En vérité, aucune machine de guerre ne pouvait contrecarrer le raz-de-marée du 31 juillet dans un pays comme le Sénégal. Surtout lorsque les cartes sont aussi confuses sur la table. La défaite à la Médina, malgré la jonction entre Bamba Fall et Cheikh Ahmed Tidiane Ba qui se disputaient la victoire lors des locales (9414 voix contre 8356 pour Cheikh Bâ de Benno) n’a pas produit d’effets. Ils ont été battus ensemble. Un signe manifeste de l’échec de la politique de débauchages mené ces derniers mois par le chef de l'Etat lui-même.

Ce qui prouve que le débauchage, les augmentations de salaires opportunistes voire de la dernière minute, les bourses de sécurité familiale XXL, les distributions d’argent dans les quartiers... ne constituent pas le bon chemin à emprunter.
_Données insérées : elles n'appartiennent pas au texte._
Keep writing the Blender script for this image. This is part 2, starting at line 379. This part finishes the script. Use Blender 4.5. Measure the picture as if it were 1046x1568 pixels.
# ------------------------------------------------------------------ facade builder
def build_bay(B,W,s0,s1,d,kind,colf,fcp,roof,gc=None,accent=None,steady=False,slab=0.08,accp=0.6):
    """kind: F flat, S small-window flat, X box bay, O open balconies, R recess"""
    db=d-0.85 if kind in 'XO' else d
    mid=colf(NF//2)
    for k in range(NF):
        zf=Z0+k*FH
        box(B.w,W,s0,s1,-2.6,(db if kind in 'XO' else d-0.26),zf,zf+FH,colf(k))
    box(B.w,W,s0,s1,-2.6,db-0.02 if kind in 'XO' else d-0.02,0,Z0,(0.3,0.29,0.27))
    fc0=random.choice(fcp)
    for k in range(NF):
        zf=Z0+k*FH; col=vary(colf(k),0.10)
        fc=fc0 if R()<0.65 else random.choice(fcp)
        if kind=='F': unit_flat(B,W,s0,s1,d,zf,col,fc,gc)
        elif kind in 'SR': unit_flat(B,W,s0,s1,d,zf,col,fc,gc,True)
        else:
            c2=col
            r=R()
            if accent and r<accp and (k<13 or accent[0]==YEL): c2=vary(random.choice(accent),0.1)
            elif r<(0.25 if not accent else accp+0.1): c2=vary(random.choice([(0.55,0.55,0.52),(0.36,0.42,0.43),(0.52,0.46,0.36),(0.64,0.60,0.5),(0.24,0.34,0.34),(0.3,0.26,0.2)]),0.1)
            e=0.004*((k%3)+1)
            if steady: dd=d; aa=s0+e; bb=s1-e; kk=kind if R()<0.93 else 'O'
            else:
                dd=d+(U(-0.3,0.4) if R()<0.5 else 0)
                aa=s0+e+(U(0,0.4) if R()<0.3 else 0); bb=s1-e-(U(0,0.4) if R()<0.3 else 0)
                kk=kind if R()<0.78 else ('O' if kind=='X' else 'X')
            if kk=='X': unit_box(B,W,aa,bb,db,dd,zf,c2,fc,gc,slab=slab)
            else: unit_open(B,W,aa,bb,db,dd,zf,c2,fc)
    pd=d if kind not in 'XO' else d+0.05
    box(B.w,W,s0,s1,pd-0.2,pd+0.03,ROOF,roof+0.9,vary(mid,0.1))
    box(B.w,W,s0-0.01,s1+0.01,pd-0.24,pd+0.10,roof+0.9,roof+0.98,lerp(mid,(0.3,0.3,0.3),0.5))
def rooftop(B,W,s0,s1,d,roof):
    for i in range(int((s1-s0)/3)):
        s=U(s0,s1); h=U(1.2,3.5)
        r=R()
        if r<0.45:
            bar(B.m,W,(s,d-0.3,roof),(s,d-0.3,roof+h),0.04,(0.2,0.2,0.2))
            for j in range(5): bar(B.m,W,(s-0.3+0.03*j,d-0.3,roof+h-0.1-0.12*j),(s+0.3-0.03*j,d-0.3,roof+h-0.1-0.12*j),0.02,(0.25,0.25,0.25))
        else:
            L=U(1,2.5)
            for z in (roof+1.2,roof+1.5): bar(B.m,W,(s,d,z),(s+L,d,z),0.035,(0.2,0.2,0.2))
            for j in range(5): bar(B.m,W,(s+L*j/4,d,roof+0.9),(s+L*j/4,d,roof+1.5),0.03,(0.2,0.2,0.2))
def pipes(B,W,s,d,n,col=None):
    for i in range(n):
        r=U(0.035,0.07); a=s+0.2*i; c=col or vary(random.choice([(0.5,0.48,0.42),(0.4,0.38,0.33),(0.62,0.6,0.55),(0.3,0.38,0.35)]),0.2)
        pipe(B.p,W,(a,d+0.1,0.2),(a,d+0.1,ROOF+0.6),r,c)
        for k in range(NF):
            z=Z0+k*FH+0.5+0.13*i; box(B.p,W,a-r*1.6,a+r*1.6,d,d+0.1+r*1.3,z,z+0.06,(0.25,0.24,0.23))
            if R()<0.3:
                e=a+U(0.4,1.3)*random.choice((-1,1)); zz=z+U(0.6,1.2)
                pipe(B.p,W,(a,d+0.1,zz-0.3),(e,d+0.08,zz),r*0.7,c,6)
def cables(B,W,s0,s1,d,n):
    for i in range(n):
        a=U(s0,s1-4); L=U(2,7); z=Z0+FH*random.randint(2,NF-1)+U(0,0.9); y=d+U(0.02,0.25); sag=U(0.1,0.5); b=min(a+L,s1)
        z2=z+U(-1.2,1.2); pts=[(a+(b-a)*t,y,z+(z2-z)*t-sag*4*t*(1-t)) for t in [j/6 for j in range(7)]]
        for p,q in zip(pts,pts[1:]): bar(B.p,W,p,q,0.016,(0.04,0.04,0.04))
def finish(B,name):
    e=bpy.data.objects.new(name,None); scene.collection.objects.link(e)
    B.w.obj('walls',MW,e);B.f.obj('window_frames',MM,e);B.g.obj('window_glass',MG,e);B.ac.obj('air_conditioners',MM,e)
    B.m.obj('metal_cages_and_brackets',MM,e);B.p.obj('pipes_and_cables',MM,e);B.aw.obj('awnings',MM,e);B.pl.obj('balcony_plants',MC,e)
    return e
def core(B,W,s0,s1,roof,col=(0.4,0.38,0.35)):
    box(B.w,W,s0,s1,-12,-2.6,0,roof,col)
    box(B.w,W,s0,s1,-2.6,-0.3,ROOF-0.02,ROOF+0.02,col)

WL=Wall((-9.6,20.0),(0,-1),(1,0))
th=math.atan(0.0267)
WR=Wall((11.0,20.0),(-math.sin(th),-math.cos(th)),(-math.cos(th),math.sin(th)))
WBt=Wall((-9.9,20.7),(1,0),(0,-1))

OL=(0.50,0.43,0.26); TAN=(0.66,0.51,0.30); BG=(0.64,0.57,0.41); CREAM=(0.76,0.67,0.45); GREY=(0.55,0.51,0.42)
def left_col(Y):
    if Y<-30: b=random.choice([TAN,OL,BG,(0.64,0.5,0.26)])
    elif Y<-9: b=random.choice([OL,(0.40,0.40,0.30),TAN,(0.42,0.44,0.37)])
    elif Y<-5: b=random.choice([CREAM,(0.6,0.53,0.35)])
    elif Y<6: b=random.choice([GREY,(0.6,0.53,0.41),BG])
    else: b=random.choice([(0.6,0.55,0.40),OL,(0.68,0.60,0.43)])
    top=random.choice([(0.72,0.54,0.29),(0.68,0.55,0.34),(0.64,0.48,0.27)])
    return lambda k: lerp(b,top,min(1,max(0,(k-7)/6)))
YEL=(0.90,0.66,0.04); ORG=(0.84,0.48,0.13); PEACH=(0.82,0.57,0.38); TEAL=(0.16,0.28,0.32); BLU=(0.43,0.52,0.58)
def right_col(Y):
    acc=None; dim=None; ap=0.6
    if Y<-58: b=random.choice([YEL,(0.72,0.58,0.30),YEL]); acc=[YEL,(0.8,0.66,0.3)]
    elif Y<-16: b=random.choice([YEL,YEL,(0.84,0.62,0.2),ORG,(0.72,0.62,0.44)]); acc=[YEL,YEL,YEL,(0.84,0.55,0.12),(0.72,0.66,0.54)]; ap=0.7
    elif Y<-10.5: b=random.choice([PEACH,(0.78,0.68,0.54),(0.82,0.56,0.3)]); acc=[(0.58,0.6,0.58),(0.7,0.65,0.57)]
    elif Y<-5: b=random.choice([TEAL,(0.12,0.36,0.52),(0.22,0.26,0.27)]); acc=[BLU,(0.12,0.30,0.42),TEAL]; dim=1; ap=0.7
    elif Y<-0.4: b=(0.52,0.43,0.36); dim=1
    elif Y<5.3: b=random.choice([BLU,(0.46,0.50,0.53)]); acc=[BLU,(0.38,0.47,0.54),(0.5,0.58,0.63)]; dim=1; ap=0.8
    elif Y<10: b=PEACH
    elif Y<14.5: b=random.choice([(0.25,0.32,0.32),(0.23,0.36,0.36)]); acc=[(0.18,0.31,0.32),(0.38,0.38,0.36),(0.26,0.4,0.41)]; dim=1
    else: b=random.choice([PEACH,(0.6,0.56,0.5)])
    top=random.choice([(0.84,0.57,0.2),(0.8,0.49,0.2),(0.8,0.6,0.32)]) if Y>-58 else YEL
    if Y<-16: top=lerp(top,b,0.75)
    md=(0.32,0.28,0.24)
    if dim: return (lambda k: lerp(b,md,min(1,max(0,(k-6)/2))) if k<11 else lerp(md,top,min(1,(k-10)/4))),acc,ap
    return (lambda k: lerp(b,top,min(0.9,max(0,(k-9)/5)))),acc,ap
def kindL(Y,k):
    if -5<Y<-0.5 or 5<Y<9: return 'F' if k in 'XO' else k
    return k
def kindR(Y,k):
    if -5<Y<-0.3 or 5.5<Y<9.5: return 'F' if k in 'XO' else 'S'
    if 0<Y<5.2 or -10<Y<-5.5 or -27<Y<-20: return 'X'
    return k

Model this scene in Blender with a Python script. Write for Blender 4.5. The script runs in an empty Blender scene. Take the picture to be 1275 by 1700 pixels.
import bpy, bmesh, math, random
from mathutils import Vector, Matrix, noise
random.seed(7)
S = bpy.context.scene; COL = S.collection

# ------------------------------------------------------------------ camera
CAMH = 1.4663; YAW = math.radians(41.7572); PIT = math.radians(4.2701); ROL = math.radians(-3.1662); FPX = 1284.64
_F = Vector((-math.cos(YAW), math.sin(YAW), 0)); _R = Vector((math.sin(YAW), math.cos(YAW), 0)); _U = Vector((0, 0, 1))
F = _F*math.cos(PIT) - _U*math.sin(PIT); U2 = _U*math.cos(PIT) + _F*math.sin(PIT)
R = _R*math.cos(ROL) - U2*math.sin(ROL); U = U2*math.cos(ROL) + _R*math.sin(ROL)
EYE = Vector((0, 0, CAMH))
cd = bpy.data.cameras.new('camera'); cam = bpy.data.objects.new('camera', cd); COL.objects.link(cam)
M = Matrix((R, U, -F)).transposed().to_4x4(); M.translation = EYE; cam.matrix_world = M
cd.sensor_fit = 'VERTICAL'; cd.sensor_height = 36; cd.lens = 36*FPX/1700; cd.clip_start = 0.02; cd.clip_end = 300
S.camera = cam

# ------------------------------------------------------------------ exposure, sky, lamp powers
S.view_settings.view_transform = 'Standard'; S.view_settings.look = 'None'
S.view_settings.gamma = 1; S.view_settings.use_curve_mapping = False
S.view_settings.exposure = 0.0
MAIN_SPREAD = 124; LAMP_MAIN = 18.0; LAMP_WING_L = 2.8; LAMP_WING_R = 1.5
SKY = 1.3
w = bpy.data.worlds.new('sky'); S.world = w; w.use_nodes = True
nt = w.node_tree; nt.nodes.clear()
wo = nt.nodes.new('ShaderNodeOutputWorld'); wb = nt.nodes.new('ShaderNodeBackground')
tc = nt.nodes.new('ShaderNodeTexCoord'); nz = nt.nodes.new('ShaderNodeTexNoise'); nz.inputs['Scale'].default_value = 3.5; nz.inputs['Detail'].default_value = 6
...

Le forcing non plus. Les Romains ne disent-ils pas que l’erreur est humaine mais que le fait de persister dans l’erreur est diabolique ? Une maxime à méditer par Macky Sall. 

Dans un de ses récents éditos, le journaliste Mahmoudou Wane donne un enseignement intéressant en politique : "En vérité, nous apprend-il, il n'y a jamais de chemin en politique. L’on expérimente en fonction de ce que notre cerveau nous souffle comme vérité, mais le problème est que ce petit engin est très souvent mauvais conseiller. Et personne ne détient le monopole de la vérité. Chaque fois d’ailleurs que quelqu’un se sent assez outillé pour se passer des autres, c’est le commencement de la chute. Le problème justement avec le Président Macky Sall, c’est qu’il a  trop peu d’esprits libres à ses côtés pour lui dire tout gentiment, avec tout le respect qui lui est dû : 'Monsieur le Président, à mon avis, je pense très sincèrement que vous faîtes fausse route'.  Bonjour donc la fausse route !"

La conséquence de tout cela, c'est que malgré tous les commentaires victorieux et fanfaronnades entendus côté Benno et qui ne sont en réalité qu’une politique de l’autruche, Macky Sall a perdu 43 députés d'une législature à une autre. De 125 députés lors de la 13e législature, Benno n'en compte désormais que 82. La question est maintenant de savoir ce qu’en pensent les 53, 36% de Sénégalais qui ne sont pas allés voter.